» **Prompt**:
Write out the full set of records exactly. Any pictures in them do not belong in the copy.

(Scripts that build scenes)
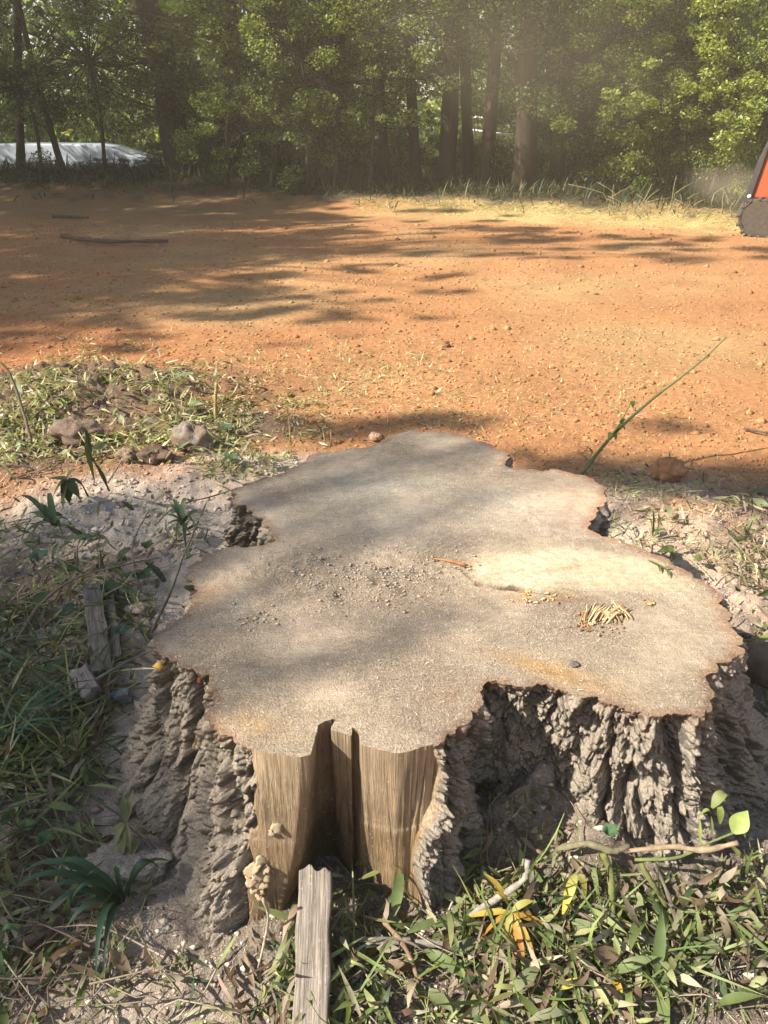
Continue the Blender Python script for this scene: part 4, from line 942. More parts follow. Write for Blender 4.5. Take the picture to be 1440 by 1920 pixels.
for px, py, r in ((330, 610, .28), (420, 600, .30), (520, 595, .26), (610, 590, .22), (250, 640, .22), (700, 600, .14), (820, 605, .14), (300, 560, .4), (400, 555, .4), (500, 550, .32), (330, 520, .45), (450, 520, .4), (560, 560, .24), (660, 560, .2), (350, 480, .5), (480, 480, .4), (600, 505, .3), (720, 500, .28), (640, 470, .35), (760, 470, .3), (840, 520, .22), (800, 545, .18), (590, 640, .12), (180, 600, .3), (60, 620, .35)):
    for _ in range(3):
        q = gp(px, py); t = rng.uniform(14, 18); strk.append((q+np.array([rng.normal(0, r*1.1), rng.normal(0, r*.8), 0]), t, r*rng.uniform(.35, .75)))
for px, py, r in ((520, 440, .5), (640, 435, .45), (760, 440, .5), (860, 440, .5), (960, 445, .45), (1040, 455, .45), (1120, 462, .45), (1200, 468, .45), (1290, 470, .5), (1380, 474, .5), (1450, 470, .5), (900, 415, .5), (980, 425, .4), (700, 410, .5), (560, 405, .6), (450, 400, .7), (1100, 440, .4), (1000, 480, .25), (880, 480, .3), (1330, 450, .35), (820, 395, .4), (1250, 445, .25), (620, 395, .5)):
    for _ in range(3):
        q = gp(px, py); t = rng.uniform(16, 20); strk.append((q+np.array([rng.normal(0, r*1.2), rng.normal(0, r*.9), 0]), t, r*rng.uniform(.35, .75)))
for x in np.arange(-9.5, -3.6, .95):
    for z in (1.2, 2.8, 4.4):
        rest.append((np.array([x+rng.normal(0, .2), 17.6+rng.normal(0, .4), z]), rng.uniform(13, 17), rng.uniform(.6, .9)))
shade_tree('tall leafy tree on the clearing left side, shading the nearer dirt', half, .12, 620, SG, (-15.5, 3.5))
shade_tree('tall leafy tree on the clearing left side, shading the far dirt', rest, .13, 650, SG, (-17.0, 9.0))
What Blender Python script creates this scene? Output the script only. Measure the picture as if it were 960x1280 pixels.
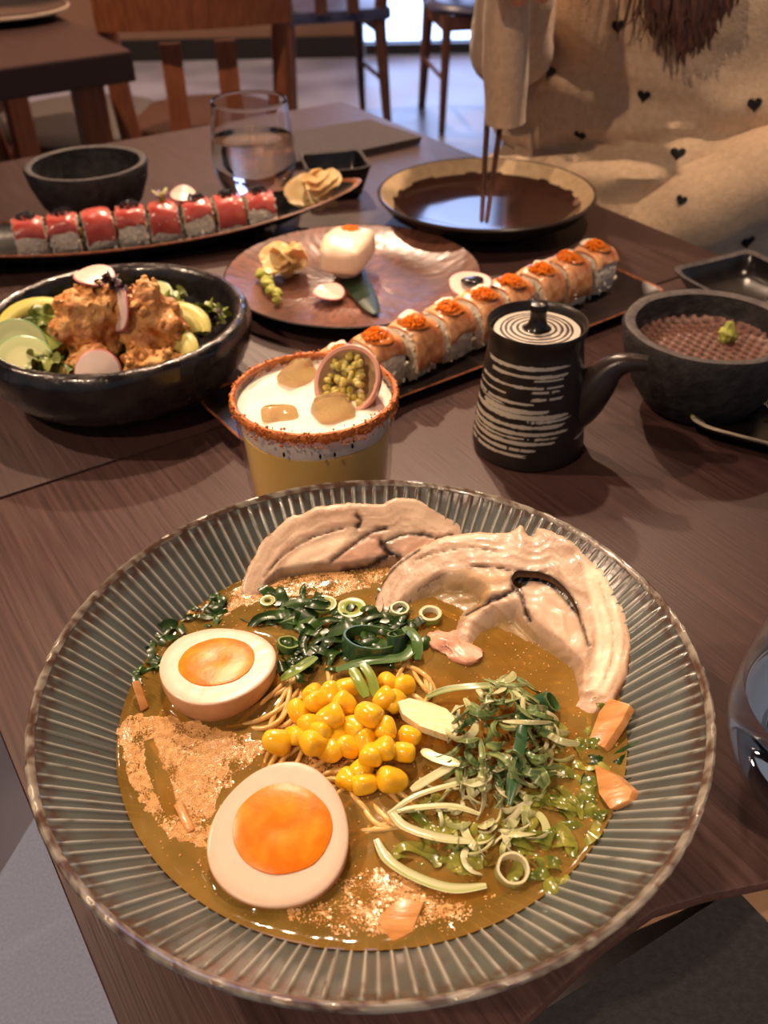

» **Expected output**:
Continue the Blender Python script for this scene: part 4, from line 942. More parts follow. Write for Blender 4.5. Take the picture to be 1440 by 1920 pixels.
for px, py, r in ((330, 610, .28), (420, 600, .30), (520, 595, .26), (610, 590, .22), (250, 640, .22), (700, 600, .14), (820, 605, .14), (300, 560, .4), (400, 555, .4), (500, 550, .32), (330, 520, .45), (450, 520, .4), (560, 560, .24), (660, 560, .2), (350, 480, .5), (480, 480, .4), (600, 505, .3), (720, 500, .28), (640, 470, .35), (760, 470, .3), (840, 520, .22), (800, 545, .18), (590, 640, .12), (180, 600, .3), (60, 620, .35)):
    for _ in range(3):
        q = gp(px, py); t = rng.uniform(14, 18); strk.append((q+np.array([rng.normal(0, r*1.1), rng.normal(0, r*.8), 0]), t, r*rng.uniform(.35, .75)))
for px, py, r in ((520, 440, .5), (640, 435, .45), (760, 440, .5), (860, 440, .5), (960, 445, .45), (1040, 455, .45), (1120, 462, .45), (1200, 468, .45), (1290, 470, .5), (1380, 474, .5), (1450, 470, .5), (900, 415, .5), (980, 425, .4), (700, 410, .5), (560, 405, .6), (450, 400, .7), (1100, 440, .4), (1000, 480, .25), (880, 480, .3), (1330, 450, .35), (820, 395, .4), (1250, 445, .25), (620, 395, .5)):
    for _ in range(3):
        q = gp(px, py); t = rng.uniform(16, 20); strk.append((q+np.array([rng.normal(0, r*1.2), rng.normal(0, r*.9), 0]), t, r*rng.uniform(.35, .75)))
for x in np.arange(-9.5, -3.6, .95):
    for z in (1.2, 2.8, 4.4):
        rest.append((np.array([x+rng.normal(0, .2), 17.6+rng.normal(0, .4), z]), rng.uniform(13, 17), rng.uniform(.6, .9)))
shade_tree('tall leafy tree on the clearing left side, shading the nearer dirt', half, .12, 620, SG, (-15.5, 3.5))
shade_tree('tall leafy tree on the clearing left side, shading the far dirt', rest, .13, 650, SG, (-17.0, 9.0))
What Blender Python script creates this scene? Output the script only. Measure the picture as if it were 960x1280 pixels.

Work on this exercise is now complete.